On Fri, Sep 25, 2020 at 3:29 PM Sean Christopherson
<sean.j.christopherson@xxxxxxxxx> wrote:
On Fri, Sep 25, 2020 at 01:20:03PM -0700, Andy Lutomirski wrote:
On Fri, Sep 25, 2020 at 12:09 PM Sean Christopherson
<sean.j.christopherson@xxxxxxxxx> wrote:
But where would the vDSO get memory for that little data structure? It can't
be percpu because the current task can get preempted. It can't be per instance
of the vDSO because a single mm/process can have multiple tasks entering an
enclave. Per task might work, but how would the vDSO get that info? E.g.

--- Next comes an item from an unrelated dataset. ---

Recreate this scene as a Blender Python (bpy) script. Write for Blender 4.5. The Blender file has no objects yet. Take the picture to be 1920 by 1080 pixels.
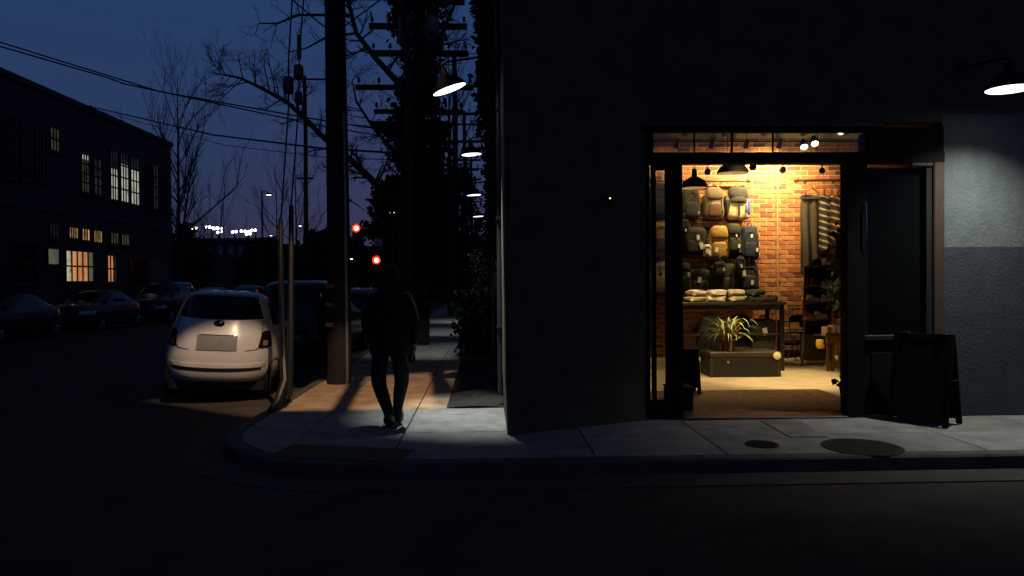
import bpy, math, random
from mathutils import Vector, Matrix
R = math.radians
rnd = random.Random(7)
SC = bpy.context.scene
COL = SC.collection

# ------------------------------------------------------------------ camera
CAM = Vector((0, 0, 1.6)); F = 1400.0
cam_rot = Matrix.Rotation(R(-2.0), 3, 'Z') @ Matrix.Rotation(R(90 - 0.61), 3, 'X') @ Matrix.Rotation(R(-0.40), 3, 'Z')
cd = bpy.data.cameras.new('camera'); cam = bpy.data.objects.new('camera', cd); COL.objects.link(cam)
cd.sensor_width = 36; cd.lens = 36 * F / 1920; cd.clip_start = 0.05; cd.clip_end = 6000
cam.matrix_world = Matrix.Translation(CAM) @ cam_rot.to_4x4()
SC.camera = cam

# ------------------------------------------------------------------ dusk sky, exposure
W = bpy.data.worlds.new('World'); SC.world = W; W.use_nodes = True
wn = W.node_tree; wn.nodes.clear()
def wnode(t, **k):
    n = wn.nodes.new(t)
    for a, b in k.items(): setattr(n, a, b)
    return n
sky = wnode('ShaderNodeTexSky', sky_type='NISHITA', sun_disc=False, sun_elevation=R(-3.5), sun_rotation=R(-8), air_density=1.0, dust_density=1.2, ozone_density=3.0)
tc = wnode('ShaderNodeTexCoord'); sep = wnode('ShaderNodeSeparateXYZ'); wn.links.new(tc.outputs['Generated'], sep.inputs[0])
ramp = wnode('ShaderNodeValToRGB')
els = ramp.color_ramp.elements
els[0].position = 0.0; els[0].color = (0.027, 0.030, 0.060, 1)
els[1].position = 1.0; els[1].color = (0.010, 0.015, 0.034, 1)
for p, c in ((0.07, (0.025, 0.034, 0.077, 1)), (0.18, (0.0215, 0.041, 0.106, 1)), (0.36, (0.0185, 0.045, 0.134, 1)), (0.6, (0.0140, 0.027, 0.072, 1))):
    e = els.new(p); e.color = c
wn.links.new(sep.outputs['Z'], ramp.inputs[0])
# afterglow in the direction of the set sun (straight up the side street)
dotn = wnode('ShaderNodeVectorMath', operation='DOT_PRODUCT'); wn.links.new(tc.outputs['Generated'], dotn.inputs[0])
dotn.inputs[1].default_value = Vector((-0.12, 1.0, 0.0)).normalized()
glow = wnode('ShaderNodeMapRange'); glow.inputs[1].default_value = 0.955; glow.inputs[2].default_value = 1.0
glow.interpolation_type = 'SMOOTHSTEP'
wn.links.new(dotn.outputs['Value'], glow.inputs[0])
gmul = wnode('ShaderNodeMix', data_type='RGBA'); wn.links.new(glow.outputs[0], gmul.inputs[0])
gmul.inputs[6].default_value = (0, 0, 0, 1); gmul.inputs[7].default_value = (0.009, 0.001, 0.005, 1)
add1 = wnode('ShaderNodeMix', data_type='RGBA', blend_type='ADD'); add1.inputs[0].default_value = 1
wn.links.new(ramp.outputs[0], add1.inputs[6]); wn.links.new(gmul.outputs[2], add1.inputs[7])
smul = wnode('ShaderNodeMix', data_type='RGBA', blend_type='ADD'); smul.inputs[0].default_value = 0.02
wn.links.new(add1.outputs[2], smul.inputs[6]); wn.links.new(sky.outputs[0], smul.inputs[7])
bg = wnode('ShaderNodeBackground'); bg.inputs[1].default_value = 1.0
wn.links.new(smul.outputs[2], bg.inputs[0])
wo = wnode('ShaderNodeOutputWorld'); wn.links.new(bg.outputs[0], wo.inputs[0])
vs = SC.view_settings; vs.view_transform = 'Standard'; vs.look = 'None'; vs.exposure = 0.0; vs.gamma = 1.0; vs.use_curve_mapping = False
SC.cycles.use_denoising = True
SC.cycles.max_bounces = 5; SC.cycles.diffuse_bounces = 3; SC.cycles.glossy_bounces = 3; SC.cycles.transparent_max_bounces = 8
SC.cycles.sample_clamp_indirect = 3.0; SC.cycles.caustics_reflective = False; SC.cycles.caustics_refractive = False

# ------------------------------------------------------------------ placing helpers (photo measurements -> metres)
def ray(px, py): return cam_rot @ Vector(((px - 960) / F, -(py - 540) / F, -1))
def at(px, py, Y): d = ray(px, py); return CAM + d * (Y / d.y)
def onx(px, py, X): d = ray(px, py); return CAM + d * (X / d.x)
def onz(px, py, z=0.0): d = ray(px, py); return CAM + d * ((z - CAM.z) / d.z)

# ------------------------------------------------------------------ materials
MATS = {}
def mat(name, col, rough=0.7, metal=0.0, noise=0.0, scale=8.0, bump=0.0, bscale=None, emit=None, estr=0.0, spec=0.5, col2=None, detail=6, coat=0.0, stretch=None, trans=0.0, alpha=1.0):
    if name in MATS: return MATS[name]
    m = bpy.data.materials.new(name); m.use_nodes = True; nt = m.node_tree
    b = nt.nodes['Principled BSDF']
    b.inputs['Base Color'].default_value = (*col, 1); b.inputs['Roughness'].default_value = rough; b.inputs['Metallic'].default_value = metal
    b.inputs['Specular IOR Level'].default_value = spec
    if coat: b.inputs['Coat Weight'].default_value = coat; b.inputs['Coat Roughness'].default_value = 0.06
    if trans: b.inputs['Transmission Weight'].default_value = trans
    if alpha < 1: b.inputs['Alpha'].default_value = alpha
    if emit: b.inputs['Emission Color'].default_value = (*emit, 1); b.inputs['Emission Strength'].default_value = estr
    if noise or bump:
        t = nt.nodes.new('ShaderNodeTexCoord'); mp = nt.nodes.new('ShaderNodeMapping')
        nt.links.new(t.outputs['Object'], mp.inputs[0])
        if stretch: mp.inputs['Scale'].default_value = stretch
    if noise:
        n = nt.nodes.new('ShaderNodeTexNoise'); n.inputs['Scale'].default_value = scale; n.inputs['Detail'].default_value = detail; n.inputs['Roughness'].default_value = 0.65
        nt.links.new(mp.outputs[0], n.inputs['Vector'])
        mr = nt.nodes.new('ShaderNodeMapRange'); mr.inputs[1].default_value = 0.3; mr.inputs[2].default_value = 0.7
        nt.links.new(n.outputs['Fac'], mr.inputs[0])
        mx = nt.nodes.new('ShaderNodeMix'); mx.data_type = 'RGBA'
        c2 = col2 if col2 else tuple(max(0, c * (1 - noise)) for c in col)
        mx.inputs[6].default_value = (*c2, 1); mx.inputs[7].default_value = (*(min(1, c * (1 + (0 if col2 else noise))) for c in col), 1)
        nt.links.new(mr.outputs[0], mx.inputs[0]); nt.links.new(mx.outputs[2], b.inputs['Base Color'])
    if bump:
        n2 = nt.nodes.new('ShaderNodeTexNoise'); n2.inputs['Scale'].default_value = bscale or scale * 4; n2.inputs['Detail'].default_value = 5
        nt.links.new(mp.outputs[0], n2.inputs['Vector'])
        bp = nt.nodes.new('ShaderNodeBump'); bp.inputs['Strength'].default_value = 1.0; bp.inputs['Distance'].default_value = bump
        nt.links.new(n2.outputs['Fac'], bp.inputs['Height']); nt.links.new(bp.outputs[0], b.inputs['Normal'])
    MATS[name] = m
    return m
def emis(name, col, strength):
    if name in MATS: return MATS[name]
    return mat(name, (0.02, 0.02, 0.02), 0.6, emit=col, estr=strength)
def glassmat(name, tint=(0.9, 0.95, 0.95), clear=0.9):
    if name in MATS: return MATS[name]
    m = bpy.data.materials.new(name); m.use_nodes = True; nt = m.node_tree; nt.nodes.clear()
    o = nt.nodes.new('ShaderNodeOutputMaterial'); tr = nt.nodes.new('ShaderNodeBsdfTransparent'); gl = nt.nodes.new('ShaderNodeBsdfGlossy'); fr = nt.nodes.new('ShaderNodeFresnel'); mx = nt.nodes.new('ShaderNodeMixShader')
    tr.inputs[0].default_value = (*(c * clear for c in tint), 1); gl.inputs['Roughness'].default_value = 0.02; fr.inputs[0].default_value = 1.5
    nt.links.new(fr.outputs[0], mx.inputs[0]); nt.links.new(tr.outputs[0], mx.inputs[1]); nt.links.new(gl.outputs[0], mx.inputs[2]); nt.links.new(mx.outputs[0], o.inputs[0])
    MATS[name] = m; return m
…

via a syscall, which seems like complete overkill?
The stack.
Duh.
The vDSO could, logically, do:
struct sgx_entry_state {
unsigned long real_rbp;
unsigned long real_rsp;
unsigned long orig_fsbase;
};
...
struct sgx_entry_state state;
state.rbp = rbp; [ hey, this is pseudocode. the real code would be in asm.]
state.rsp = rsp;
state.fsbase = __rdfsbase();
rbp = arg->rbp;
/* set up all other regs */
wrfsbase %rsp
movq enclave_rsp(%rsp), %rsp
I think this is where there's a disconnect with what is being requested by the
folks writing run times. IIUC, they want to use the untrusted runtime's stack
to pass params because it doesn't require additional memory allocations and
automagically grows as necessary (obviously to a certain limit). I.e. forcing
the caller to provide an alternative "stack" defeats the purpose of using the
untrusted stack.
I personally find this concept rather distasteful. Sure, it might
save a couple cycles, but it means that the enclave has hardcoded some
kind of assumption about the outside-the-enclave stack.

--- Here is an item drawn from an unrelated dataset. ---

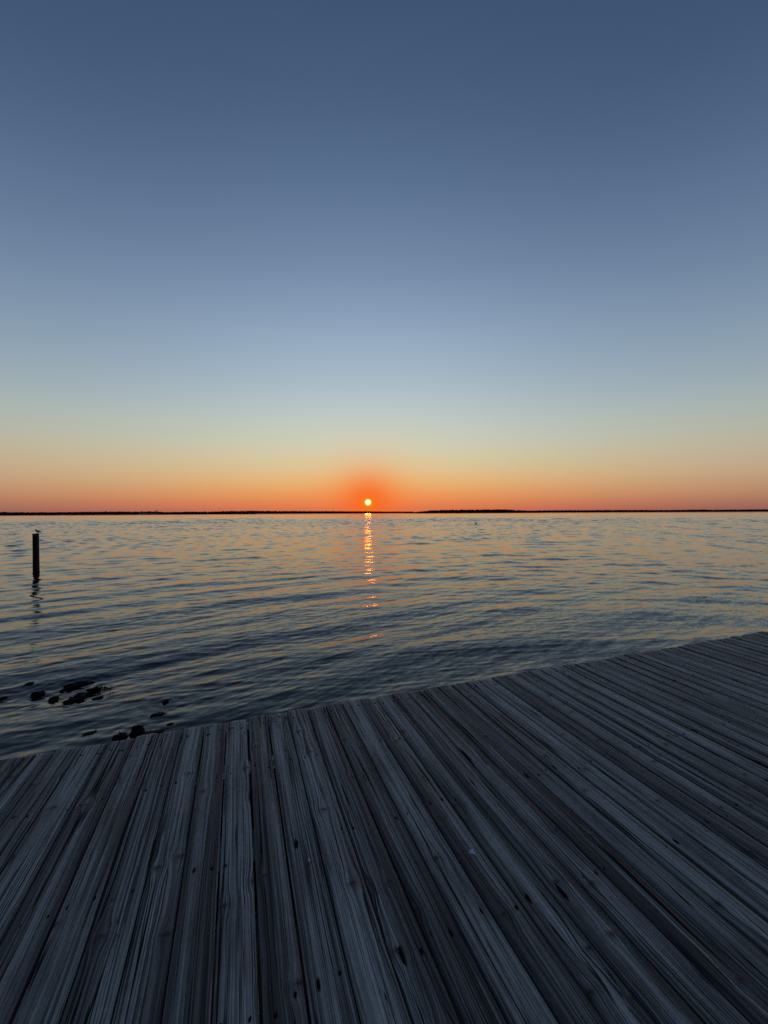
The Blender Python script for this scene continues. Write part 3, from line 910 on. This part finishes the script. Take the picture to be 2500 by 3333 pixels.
def house(px0, px1, dist, hpx, label):
    a, b = at_dist(px0, dist), at_dist(px1, dist)
    m = (a + b) / 2
    L, H = (b - a).length, hpx / F_PX * dist * math.cos(bearing(px0))
    root = empty('house', (m.x, m.y, 1.5), (0, 0, math.atan2(b.y - a.y, b.x - a.x)))
    tag(root, label, 'house', 'grey buildings on the far shore')
    bm = bmesh.new(); box(bm, -L / 2, L / 2, -7, 7, -2, H * 0.72)
    bm_obj('wall', bm, M_HOUSE, root, smooth=False)
    bm = bmesh.new()
    z0, z1 = H * 0.724, H * 1.05
    vs = [bm.verts.new(q) for q in ((-L / 2 - .5, -7.6, z0), (L / 2 + .5, -7.6, z0), (L / 2 + .5, 7.6, z0), (-L / 2 - .5, 7.6, z0), (-L / 2 + 3, 0, z1), (L / 2 - 3, 0, z1))]
    for f in ((3, 2, 1, 0), (0, 1, 5, 4), (2, 3, 4, 5), (1, 2, 5), (3, 0, 4)): bm.faces.new([vs[i] for i in f])
    bm_obj('roof', bm, M_ROOF, root, smooth=False)
    for k in range(6):
        x = -L / 2 + L * (k + 0.5) / 6
        bm = bmesh.new(); box(bm, x - 0.9, x + 0.9, -7.06, -7.003, H * 0.25, H * 0.5)
        bm_obj('window', bm, M_ROOF, root, smooth=False)
house(450, 481, 1975, 5.0, 'low grey building on the far left shore, the left one of the pair')
house(485, 515, 1975, 5.0, 'low grey building on the far left shore beneath the water tower')

c = at_dist(511, 2030)
wt = empty('water_tower', (c.x, c.y, 1.5))
tag(wt, 'tiny dark water tower rising over the trees on the far left shore', 'water tower')
H = 13.6 / F_PX * 2030 * math.cos(bearing(511))
bm = bmesh.new()
loft(bm, [circle((0, 0), r, r, 16, H * z) for r, z in ((1.0, 0.79), (2.4, 0.82), (3.0, 0.86), (3.0, 0.93), (2.2, 0.98), (0.6, 1.0))])
bm_obj('tank', bm, M_ROOF, wt)
bm = bmesh.new()
loft(bm, [circle((0, 0), r, r, 12, H * z) for r, z in ((1.6, -0.05), (1.0, 0.1), (0.9, 0.788))])
bm_obj('column', bm, M_ROOF, wt)

c = at_dist(714, 2040)
ms = empty('radio_mast', (c.x, c.y, 1.5))
tag(ms, 'thin faint radio mast above the trees on the far left shore', 'mast')
H = 19.5 / F_PX * 2040 * math.cos(bearing(714))
bm = bmesh.new()
for q in range(3):
    a = q * 2.094
    loft(bm, [circle((0.7 * (1 - 0.6 * z) * math.cos(a), 0.7 * (1 - 0.6 * z) * math.sin(a)), 0.10, 0.10, 6, H * z) for z in (-0.05, 0.5, 1.0)])
for k in range(16):
    z = H * k / 16
    rr_ = 0.7 * (1 - 0.6 * k / 16)
    pts = [Vector((rr_ * math.cos(q * 2.094), rr_ * math.sin(q * 2.094), z)) for q in range(3)]
    for q in range(3):
        a, b = pts[q], pts[(q + 1) % 3] + Vector((0, 0, H / 16))
        loft(bm, [[tuple(e + Vector(o)) for o in ((.05, 0, 0), (0, .05, 0), (-.05, 0, 0), (0, -.05, 0))] for e in (a, b)])
bm_obj('lattice', bm, M_STEEL, ms)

Given that RBP seems reasonably likely to be stable across enclave
executions, I suppose we could add a flag and an RSP value in the
sgx_enclave_run structure. If set, the vDSO would swap out RSP (but
not RBP) with the provided value on entry and record the new RSP on
exit. I don't know if this would be useful to people.
I do think we need to add at least minimal CFI annotations no matter what we do.